Les jeunes l’utilisent spontanément en contextes formels comme informels. Toutefois, il convient de souligner que les formes idiomatiques qu’ils se construisent peuvent représenter un outil utile et être perçu comme une interlangue pour l’appropriation de la langue cible en classe. La confrontation aux situations d’alternances de langues - cas de l’arabe et du français - traduit un besoin intense d’une majorité de « jeunes bilingues » qui se disposent sur un même consentement, celui d’une exploitation de la forme hybride comme moyen d’interaction, par excellence. La référence au français « algérien » en situation de classe et son implication dans des tâches pédagogiques plus ciblées peuvent aider les sujets à se construire des stratégies métacognitives appropriées à l’ensemble des difficultés auxquelles ils sont confrontés par apport à l’apprentissage de la langue française. Pour ce faire, les apprenants algériens sont à même de faire de cette variété un outil de médiation transversal dans une vision interdisciplinaire.

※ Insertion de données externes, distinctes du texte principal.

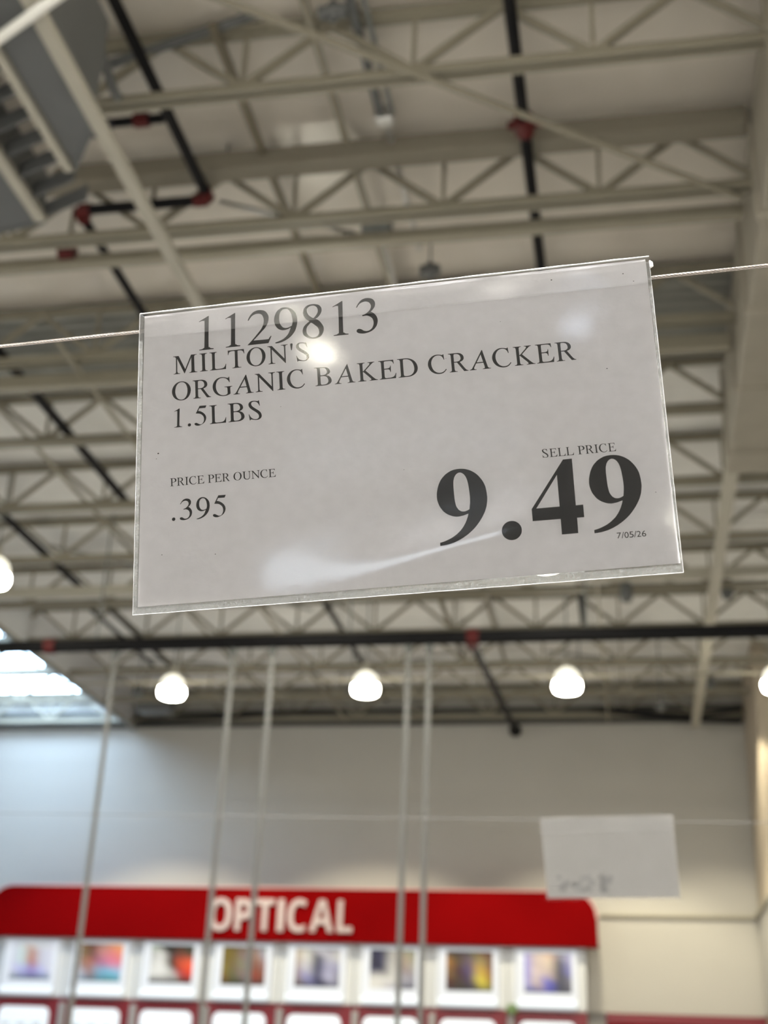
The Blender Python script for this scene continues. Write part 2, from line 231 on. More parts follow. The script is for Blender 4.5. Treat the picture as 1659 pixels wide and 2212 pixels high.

Bien plus, notre analyse du corpus a permis de retrouver les traces de l’évolution du français algérien, mais aussi celle des procédés de créativité adaptés par le groupe de jeunes choisis. D’une part, celle-ci est relative à l’évolution de la langue française en société, d’autre part elle est en rapport avec le dynamisme de l’emploi de la variante dans différents contextes, ceci fait qu’elle devient courante et elle est standardisée même dans les cadres formels.
D’autre part et d’un point de vue sociolinguistique, le français « algérien » peut être considéré comme étant une réelle créativité langagière, dans laquelle plusieurs phénomènes s’entremêlent (interférence, calque, etc.). Il représente une nouvelle perspective d’étude de l’évolution des variantes en société et au sein des groupes, suscitant ainsi une réelle curiosité linguistique dans le sens où le sujet est encore peu étudié.
Corollairement à tout ce qui vient d’être cité, le génie, l’innovation et la créativité qui se dissimulent derrière ce français algérien apparaît telle forme de liberté d’expression et une affirmation de l’identité algérienne.